2012 Living Treasure Award Recipient Navajo (Dine) painter and jeweler Tony Abeyta

The eighth annual Native Treasures: Indian Arts Festival takes place Memorial Day weekend, May 26-27, 2012 at the Santa Fe Convention Center. More than 200 museum-quality artists from 40 tribes and pueblos will showcase and sell their pottery, jewelry, glass, painting, sculpture, carvings, textiles and other art. The festival is a benefit for the Museum of Indian Arts & Culture.

“As always, we have invited a very strong group of artists, from established masters to the brightest emerging artists, all of whom are producing museum-quality work,” says Jane Buchsbaum, Artist Chair. “Many of their pieces are in the permanent collection of the museum so we really enjoy being able to offer this quality of art for sale.

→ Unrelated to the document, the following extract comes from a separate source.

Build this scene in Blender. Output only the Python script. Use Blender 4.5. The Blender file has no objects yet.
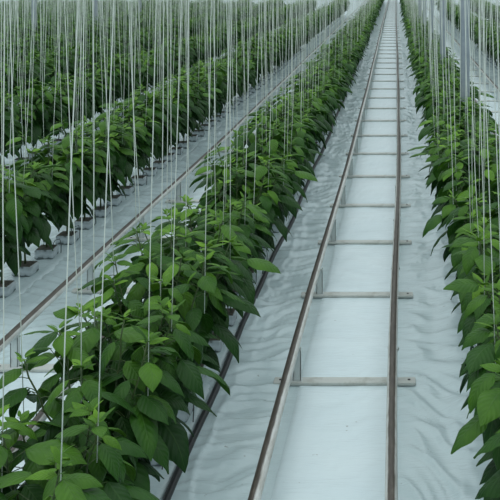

But it’s important to add that we have beautiful things in every price range.”

For the third year, an Emerging Artist section will feature student artists from the Poeh Center. And every year, the museum targets having new artists represent about one-third of the show so that different artists have the opportunity to participate and attendees always have something new to look forward to.
“The wonderful thing about shopping at Native Treasures is that you get to support talented Native artists and the museum at the same time,” says Karen Freeman, co-chair of Native Treasures. “Where else can you come home with a beautiful piece from a top-level artist and know that you also contributed to a really important institution for New Mexico? It’s a great way to get your summer started.” Weaving demonstrations by Toadlena Trading Post, an eclectic mix of music, and delicious food will add to the festive atmosphere.

Proceeds from Native Treasures provide the primary funding for exhibits at the Museum of Indian Arts & Culture (MIAC). While the museum receives state funds for operating expenses, all exhibit funding must be raised privately. Exhibits are the lifeblood of a museum and are critical in supporting artists, sharing the museum’s collection with the public, and delivering the ongoing educational mission of the institution. To emphasize the importance of exhibit support, sponsors of Native Treasures will also be recognized as exhibit supporters for all of the exhibits mounted at MIAC in 2012.

Living Treasure Award

As has been the tradition, Native Treasures will also honor an established master with its “Native Treasures Living Treasure Award.” This year’s recipient is famed Navajo (Dine) painter and jeweler, Tony Abeyta. Abeyta is considered to be one of the finest contemporary painters today, continually experimenting with his media and style. In addition to painting, Abeyta has recently made a foray into jewelry as well. A large mural by Abeyta graces MIAC’s gathering space and one of his paintings served as the official illustration for the opening of the National Museum of the American Indian in Washington, D.C. In addition to his outstanding body of work, Abeyta has also served the community, one of the criteria for this award, through the generous donations of his work to a wide variety of non-profit organizations. He also served on the Development Committee for MIAC. Abeyta is represented locally by Blue Rain Gallery.


Friday Night Benefit

A special benefit cocktail party will take place Friday May 25, 5:30-7:30 p.m. at the Santa Fe Convention Center. All of the artists are invited and it provides a festive atmosphere for collectors and artists to meet, mingle, and reconnect. This year, artists have been asked to create treasure boxes that will be for sale only that evening. Boxes may be made from any medium—silver, clay, wood, painted canvas, glass, etc. and artists are being encouraged to collaborate with other artists on their creations.

“We thought the idea of a unique sale on Friday night would make the evening even more special,” explains Ardith Eicher, Co-Chair of the show. “Collectors will have the chance to find a one-of-a-kind piece that wouldn’t normally be in the weekend show and artists get the chance to try something new and show off a little bit.” Hors d’oeuvres and an open wine and champagne bar round out the evening. In addition, the presentation to the Living Treasure artist takes place that evening. Tickets for the Friday party are $100 and are also available as part of Native Treasures sponsorships.

Native Treasures Collectors’ Sale

In addition to the festival in May, Native Treasures organizers have announced that the third annual Native Treasures Collectors’ Sale will take place on September 15-16, 2012. Treasure-hunters will again have the opportunity to buy Native art and jewelry from collectors selling pieces from their collection, with part of the proceeds again benefiting the Museum of Indian Arts & Culture. “This was a wonderful event this year,” says Freeman. “Collectors were able to make room for new art by selling the pieces that no longer fit into their collections and the rest of us were able to snap up great finds. And all of it benefited the museum that is such a cultural resource for our community.”